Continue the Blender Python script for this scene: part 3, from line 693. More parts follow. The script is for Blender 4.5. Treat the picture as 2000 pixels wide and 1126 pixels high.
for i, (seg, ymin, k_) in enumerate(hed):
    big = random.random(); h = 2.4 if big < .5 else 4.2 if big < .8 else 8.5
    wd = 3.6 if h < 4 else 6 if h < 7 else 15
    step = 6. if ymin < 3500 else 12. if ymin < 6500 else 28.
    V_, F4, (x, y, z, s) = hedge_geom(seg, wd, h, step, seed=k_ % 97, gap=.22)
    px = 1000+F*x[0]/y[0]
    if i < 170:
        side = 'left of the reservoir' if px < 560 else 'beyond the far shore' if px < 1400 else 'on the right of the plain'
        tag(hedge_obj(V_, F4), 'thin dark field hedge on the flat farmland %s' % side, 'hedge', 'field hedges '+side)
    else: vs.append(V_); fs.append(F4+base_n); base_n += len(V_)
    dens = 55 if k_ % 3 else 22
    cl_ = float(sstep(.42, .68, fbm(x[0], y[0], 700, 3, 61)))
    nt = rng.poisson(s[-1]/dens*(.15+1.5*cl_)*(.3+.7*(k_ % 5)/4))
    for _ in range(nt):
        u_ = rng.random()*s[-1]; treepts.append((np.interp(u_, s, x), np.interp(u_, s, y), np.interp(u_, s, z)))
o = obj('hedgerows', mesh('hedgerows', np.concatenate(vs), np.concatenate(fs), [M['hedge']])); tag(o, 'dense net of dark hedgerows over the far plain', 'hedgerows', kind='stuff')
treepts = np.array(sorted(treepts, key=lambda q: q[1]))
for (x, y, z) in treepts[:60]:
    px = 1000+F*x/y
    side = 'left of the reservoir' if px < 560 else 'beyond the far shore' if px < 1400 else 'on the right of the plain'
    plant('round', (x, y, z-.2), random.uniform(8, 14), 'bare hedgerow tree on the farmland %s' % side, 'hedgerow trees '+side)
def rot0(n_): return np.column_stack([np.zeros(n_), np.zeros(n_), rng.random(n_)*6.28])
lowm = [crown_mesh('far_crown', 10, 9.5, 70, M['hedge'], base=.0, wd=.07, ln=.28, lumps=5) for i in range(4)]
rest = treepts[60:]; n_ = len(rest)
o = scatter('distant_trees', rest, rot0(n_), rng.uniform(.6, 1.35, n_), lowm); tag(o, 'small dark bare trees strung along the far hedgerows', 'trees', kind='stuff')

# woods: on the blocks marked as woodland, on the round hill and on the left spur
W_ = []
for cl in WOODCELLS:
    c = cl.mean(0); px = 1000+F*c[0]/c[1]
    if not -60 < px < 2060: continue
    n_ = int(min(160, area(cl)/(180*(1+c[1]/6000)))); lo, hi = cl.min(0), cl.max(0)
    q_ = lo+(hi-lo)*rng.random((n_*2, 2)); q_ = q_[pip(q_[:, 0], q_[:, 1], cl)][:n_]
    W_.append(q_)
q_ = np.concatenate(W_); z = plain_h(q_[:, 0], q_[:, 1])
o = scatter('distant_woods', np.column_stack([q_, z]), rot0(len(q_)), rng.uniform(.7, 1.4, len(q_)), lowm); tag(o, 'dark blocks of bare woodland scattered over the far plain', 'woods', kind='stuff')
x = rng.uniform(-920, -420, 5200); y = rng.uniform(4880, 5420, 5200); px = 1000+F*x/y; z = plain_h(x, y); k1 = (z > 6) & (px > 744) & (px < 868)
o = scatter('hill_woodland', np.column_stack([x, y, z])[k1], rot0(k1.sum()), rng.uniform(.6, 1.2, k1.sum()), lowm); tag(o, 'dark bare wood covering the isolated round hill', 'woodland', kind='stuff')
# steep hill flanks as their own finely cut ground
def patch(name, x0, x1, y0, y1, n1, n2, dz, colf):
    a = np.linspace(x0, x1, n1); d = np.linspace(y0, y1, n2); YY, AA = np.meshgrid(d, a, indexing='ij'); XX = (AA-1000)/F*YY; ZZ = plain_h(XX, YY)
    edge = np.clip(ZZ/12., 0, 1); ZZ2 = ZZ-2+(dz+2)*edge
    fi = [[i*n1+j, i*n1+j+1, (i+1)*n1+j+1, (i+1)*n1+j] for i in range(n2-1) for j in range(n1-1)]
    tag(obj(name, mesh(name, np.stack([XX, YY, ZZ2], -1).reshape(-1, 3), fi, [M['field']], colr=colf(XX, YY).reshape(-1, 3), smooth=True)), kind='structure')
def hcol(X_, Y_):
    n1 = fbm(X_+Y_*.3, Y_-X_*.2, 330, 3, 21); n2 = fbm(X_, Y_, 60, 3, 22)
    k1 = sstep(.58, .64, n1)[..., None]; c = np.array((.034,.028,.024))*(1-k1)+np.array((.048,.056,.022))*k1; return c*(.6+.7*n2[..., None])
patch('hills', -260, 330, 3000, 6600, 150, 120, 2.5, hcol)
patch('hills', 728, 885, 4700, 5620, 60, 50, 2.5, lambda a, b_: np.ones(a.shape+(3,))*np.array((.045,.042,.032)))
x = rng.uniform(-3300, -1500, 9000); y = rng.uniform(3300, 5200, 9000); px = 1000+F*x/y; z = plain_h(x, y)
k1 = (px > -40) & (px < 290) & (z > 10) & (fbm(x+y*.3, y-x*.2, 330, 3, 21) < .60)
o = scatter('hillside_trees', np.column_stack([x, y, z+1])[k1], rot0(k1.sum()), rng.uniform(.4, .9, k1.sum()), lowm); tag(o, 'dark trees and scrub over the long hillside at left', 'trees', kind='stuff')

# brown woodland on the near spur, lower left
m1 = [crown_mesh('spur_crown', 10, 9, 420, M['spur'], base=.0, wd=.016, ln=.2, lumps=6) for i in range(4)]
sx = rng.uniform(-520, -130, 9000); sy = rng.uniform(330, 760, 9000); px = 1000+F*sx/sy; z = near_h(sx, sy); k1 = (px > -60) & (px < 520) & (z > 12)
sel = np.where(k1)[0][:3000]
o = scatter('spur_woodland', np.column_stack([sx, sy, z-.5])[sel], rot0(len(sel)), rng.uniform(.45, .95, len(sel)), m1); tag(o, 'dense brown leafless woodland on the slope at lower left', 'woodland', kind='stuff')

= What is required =
Extract the complete listing verbatim.

= Task answer =
Continue the Blender Python script for this scene: part 3, from line 693. More parts follow. The script is for Blender 4.5. Treat the picture as 2000 pixels wide and 1126 pixels high.
for i, (seg, ymin, k_) in enumerate(hed):
    big = random.random(); h = 2.4 if big < .5 else 4.2 if big < .8 else 8.5
    wd = 3.6 if h < 4 else 6 if h < 7 else 15
    step = 6. if ymin < 3500 else 12. if ymin < 6500 else 28.
    V_, F4, (x, y, z, s) = hedge_geom(seg, wd, h, step, seed=k_ % 97, gap=.22)
    px = 1000+F*x[0]/y[0]
    if i < 170:
        side = 'left of the reservoir' if px < 560 else 'beyond the far shore' if px < 1400 else 'on the right of the plain'
        tag(hedge_obj(V_, F4), 'thin dark field hedge on the flat farmland %s' % side, 'hedge', 'field hedges '+side)
    else: vs.append(V_); fs.append(F4+base_n); base_n += len(V_)
    dens = 55 if k_ % 3 else 22
    cl_ = float(sstep(.42, .68, fbm(x[0], y[0], 700, 3, 61)))
    nt = rng.poisson(s[-1]/dens*(.15+1.5*cl_)*(.3+.7*(k_ % 5)/4))
    for _ in range(nt):
        u_ = rng.random()*s[-1]; treepts.append((np.interp(u_, s, x), np.interp(u_, s, y), np.interp(u_, s, z)))
o = obj('hedgerows', mesh('hedgerows', np.concatenate(vs), np.concatenate(fs), [M['hedge']])); tag(o, 'dense net of dark hedgerows over the far plain', 'hedgerows', kind='stuff')
treepts = np.array(sorted(treepts, key=lambda q: q[1]))
for (x, y, z) in treepts[:60]:
    px = 1000+F*x/y
    side = 'left of the reservoir' if px < 560 else 'beyond the far shore' if px < 1400 else 'on the right of the plain'
    plant('round', (x, y, z-.2), random.uniform(8, 14), 'bare hedgerow tree on the farmland %s' % side, 'hedgerow trees '+side)
def rot0(n_): return np.column_stack([np.zeros(n_), np.zeros(n_), rng.random(n_)*6.28])
lowm = [crown_mesh('far_crown', 10, 9.5, 70, M['hedge'], base=.0, wd=.07, ln=.28, lumps=5) for i in range(4)]
rest = treepts[60:]; n_ = len(rest)
o = scatter('distant_trees', rest, rot0(n_), rng.uniform(.6, 1.35, n_), lowm); tag(o, 'small dark bare trees strung along the far hedgerows', 'trees', kind='stuff')

# woods: on the blocks marked as woodland, on the round hill and on the left spur
W_ = []
for cl in WOODCELLS:
    c = cl.mean(0); px = 1000+F*c[0]/c[1]
    if not -60 < px < 2060: continue
    n_ = int(min(160, area(cl)/(180*(1+c[1]/6000)))); lo, hi = cl.min(0), cl.max(0)
    q_ = lo+(hi-lo)*rng.random((n_*2, 2)); q_ = q_[pip(q_[:, 0], q_[:, 1], cl)][:n_]
    W_.append(q_)
q_ = np.concatenate(W_); z = plain_h(q_[:, 0], q_[:, 1])
o = scatter('distant_woods', np.column_stack([q_, z]), rot0(len(q_)), rng.uniform(.7, 1.4, len(q_)), lowm); tag(o, 'dark blocks of bare woodland scattered over the far plain', 'woods', kind='stuff')
x = rng.uniform(-920, -420, 5200); y = rng.uniform(4880, 5420, 5200); px = 1000+F*x/y; z = plain_h(x, y); k1 = (z > 6) & (px > 744) & (px < 868)
o = scatter('hill_woodland', np.column_stack([x, y, z])[k1], rot0(k1.sum()), rng.uniform(.6, 1.2, k1.sum()), lowm); tag(o, 'dark bare wood covering the isolated round hill', 'woodland', kind='stuff')
# steep hill flanks as their own finely cut ground
def patch(name, x0, x1, y0, y1, n1, n2, dz, colf):
    a = np.linspace(x0, x1, n1); d = np.linspace(y0, y1, n2); YY, AA = np.meshgrid(d, a, indexing='ij'); XX = (AA-1000)/F*YY; ZZ = plain_h(XX, YY)
    edge = np.clip(ZZ/12., 0, 1); ZZ2 = ZZ-2+(dz+2)*edge
    fi = [[i*n1+j, i*n1+j+1, (i+1)*n1+j+1, (i+1)*n1+j] for i in range(n2-1) for j in range(n1-1)]
    tag(obj(name, mesh(name, np.stack([XX, YY, ZZ2], -1).reshape(-1, 3), fi, [M['field']], colr=colf(XX, YY).reshape(-1, 3), smooth=True)), kind='structure')
def hcol(X_, Y_):
    n1 = fbm(X_+Y_*.3, Y_-X_*.2, 330, 3, 21); n2 = fbm(X_, Y_, 60, 3, 22)
    k1 = sstep(.58, .64, n1)[..., None]; c = np.array((.034,.028,.024))*(1-k1)+np.array((.048,.056,.022))*k1; return c*(.6+.7*n2[..., None])
patch('hills', -260, 330, 3000, 6600, 150, 120, 2.5, hcol)
patch('hills', 728, 885, 4700, 5620, 60, 50, 2.5, lambda a, b_: np.ones(a.shape+(3,))*np.array((.045,.042,.032)))
x = rng.uniform(-3300, -1500, 9000); y = rng.uniform(3300, 5200, 9000); px = 1000+F*x/y; z = plain_h(x, y)
k1 = (px > -40) & (px < 290) & (z > 10) & (fbm(x+y*.3, y-x*.2, 330, 3, 21) < .60)
o = scatter('hillside_trees', np.column_stack([x, y, z+1])[k1], rot0(k1.sum()), rng.uniform(.4, .9, k1.sum()), lowm); tag(o, 'dark trees and scrub over the long hillside at left', 'trees', kind='stuff')

# brown woodland on the near spur, lower left
m1 = [crown_mesh('spur_crown', 10, 9, 420, M['spur'], base=.0, wd=.016, ln=.2, lumps=6) for i in range(4)]
sx = rng.uniform(-520, -130, 9000); sy = rng.uniform(330, 760, 9000); px = 1000+F*sx/sy; z = near_h(sx, sy); k1 = (px > -60) & (px < 520) & (z > 12)
sel = np.where(k1)[0][:3000]
o = scatter('spur_woodland', np.column_stack([sx, sy, z-.5])[sel], rot0(len(sel)), rng.uniform(.45, .95, len(sel)), m1); tag(o, 'dense brown leafless woodland on the slope at lower left', 'woodland', kind='stuff')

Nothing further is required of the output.